In June of that year, he filed a lawsuit to reverse the transaction, alleging that the signatures of the three elderly brothers on the deed were forgeries.
In fact, the lawsuit said one of the brothers, his uncle, Salim-Hasan El Yacoubi, had died eight years earlier in Jordan; his own father was terminally ill at the time and the remaining brother was in Dubai.
In September 2006, as the legal battle dragged on, Hetrick and his wife filed for bankruptcy protection in Alexandria. Six months later, the case went into Chapter 7 bankruptcy.
Justin Reiner, the attorney who represented the Hetricks in bankruptcy court, said he defended them against fraud allegations in those proceedings, but deferred to the civil case attorney for further comment. That lawyer, Michael Pritchard, declined comment.

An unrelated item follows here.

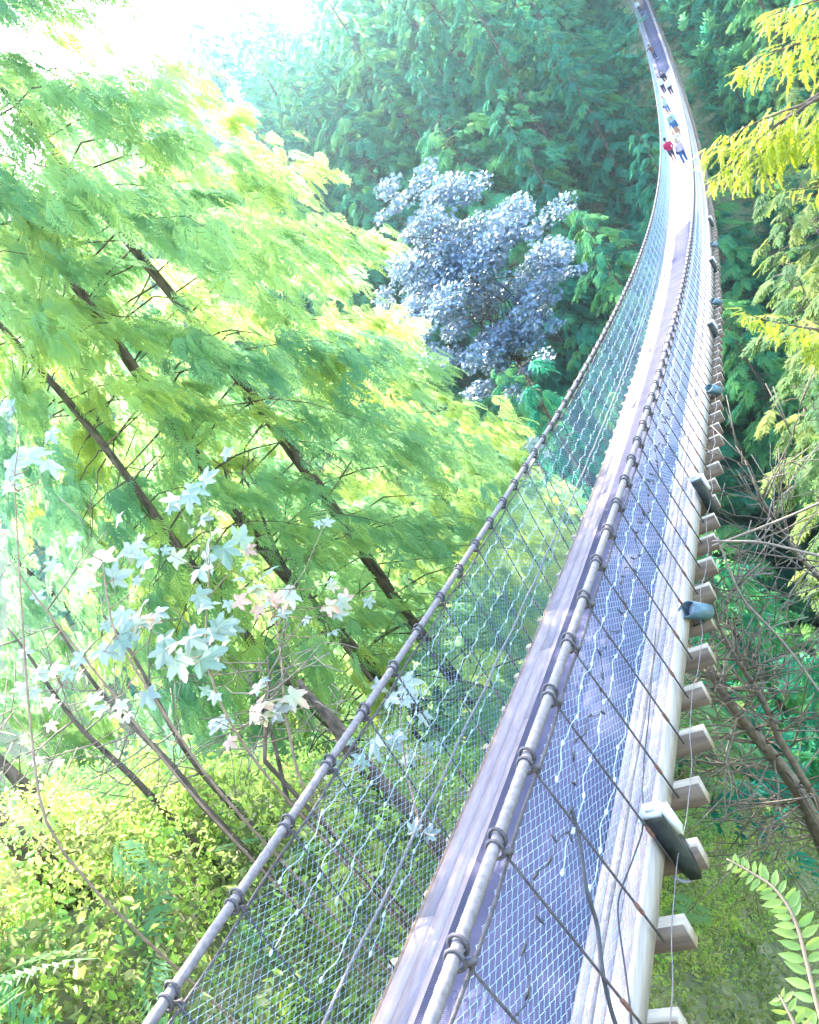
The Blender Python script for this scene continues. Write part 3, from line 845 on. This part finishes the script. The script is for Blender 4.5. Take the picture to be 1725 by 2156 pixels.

In October 2007, a bankruptcy judge found that the California Street property rightfully belonged to El-Yacoubi and ordered the Hetricks to pay $678,000 in damages.
El-Yacoubi has yet to collect any of that money, and he is still in the midst of getting all the legal paperwork on the house in order, said David Masselli, his attorney.
"He had to get lawyers," Masselli said. "He had to be deposed. We had to get documents from the Middle East. He went through 2 1/2 years of litigation."
The loan on that property was just one of several in which Southern Management's pension fund had invested, according to David Hillman, Southern Management's chief executive. He alleged in an interview that his former son-in-law, Ray Romanick, who was employed at 1st American Mortgage, arranged for those investments, including more than $6 million in bad loans.
The pension fund also invested in a $500,000 mortgage on the house of 1st American's chief executive, John J. Romano. Southern recently foreclosed on that loan and has demanded that Romano vacate the house, but he hasn't moved, yet, according to Hillman.
Romano and his attorney, Jonathan D. Frieden, did not return several phone calls seeking comment.
Romanick said he had done nothing wrong. He said he arranged for loans for the two District houses the FBI is investigating after reviewing the deeds and had no idea anything improper had taken place.